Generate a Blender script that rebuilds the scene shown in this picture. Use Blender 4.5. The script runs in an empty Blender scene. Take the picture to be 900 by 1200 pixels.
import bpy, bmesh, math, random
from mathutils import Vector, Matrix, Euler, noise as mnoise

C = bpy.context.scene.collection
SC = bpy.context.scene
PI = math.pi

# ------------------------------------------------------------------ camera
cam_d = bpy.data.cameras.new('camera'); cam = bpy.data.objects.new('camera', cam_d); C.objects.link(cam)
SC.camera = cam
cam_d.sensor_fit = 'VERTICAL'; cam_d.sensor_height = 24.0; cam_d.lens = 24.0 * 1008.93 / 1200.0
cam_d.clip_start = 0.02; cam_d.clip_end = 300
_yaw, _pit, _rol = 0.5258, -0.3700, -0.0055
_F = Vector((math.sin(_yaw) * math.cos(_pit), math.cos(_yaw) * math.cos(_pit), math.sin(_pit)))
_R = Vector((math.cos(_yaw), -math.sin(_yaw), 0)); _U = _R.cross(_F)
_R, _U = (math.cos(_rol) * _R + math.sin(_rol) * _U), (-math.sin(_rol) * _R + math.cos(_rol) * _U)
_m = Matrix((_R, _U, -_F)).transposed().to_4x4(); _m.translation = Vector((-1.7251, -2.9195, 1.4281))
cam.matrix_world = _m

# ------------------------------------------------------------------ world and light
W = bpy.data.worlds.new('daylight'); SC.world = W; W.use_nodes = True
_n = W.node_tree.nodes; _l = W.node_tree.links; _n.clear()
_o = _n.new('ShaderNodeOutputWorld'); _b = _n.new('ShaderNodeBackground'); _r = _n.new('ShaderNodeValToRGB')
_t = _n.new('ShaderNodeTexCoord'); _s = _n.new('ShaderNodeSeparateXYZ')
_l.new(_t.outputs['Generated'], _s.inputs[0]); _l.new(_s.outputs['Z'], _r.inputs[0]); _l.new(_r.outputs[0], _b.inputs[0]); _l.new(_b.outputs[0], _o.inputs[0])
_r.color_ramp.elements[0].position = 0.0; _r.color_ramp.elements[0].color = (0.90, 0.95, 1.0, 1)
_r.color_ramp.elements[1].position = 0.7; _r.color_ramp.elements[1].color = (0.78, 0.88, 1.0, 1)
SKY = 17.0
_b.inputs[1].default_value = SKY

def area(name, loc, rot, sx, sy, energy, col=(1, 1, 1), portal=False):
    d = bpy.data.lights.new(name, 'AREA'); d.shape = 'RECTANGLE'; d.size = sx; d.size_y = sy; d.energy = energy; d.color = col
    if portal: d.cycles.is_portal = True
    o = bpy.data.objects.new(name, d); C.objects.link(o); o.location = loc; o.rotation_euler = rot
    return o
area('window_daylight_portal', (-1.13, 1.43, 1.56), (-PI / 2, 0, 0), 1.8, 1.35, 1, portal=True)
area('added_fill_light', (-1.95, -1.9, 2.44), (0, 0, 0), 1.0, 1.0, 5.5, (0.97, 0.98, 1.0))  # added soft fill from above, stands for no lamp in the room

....

• DIRECTIONS FOR THIS TASK:
Everything from the first line of the material through the line containing "from mathutils import" is to be printed exactly; lines after that are to be left out.

• SOLVED PROBLEM:
Generate a Blender script that rebuilds the scene shown in this picture. Use Blender 4.5. The script runs in an empty Blender scene. Take the picture to be 900 by 1200 pixels.
import bpy, bmesh, math, random
from mathutils import Vector, Matrix, Euler, noise as mnoise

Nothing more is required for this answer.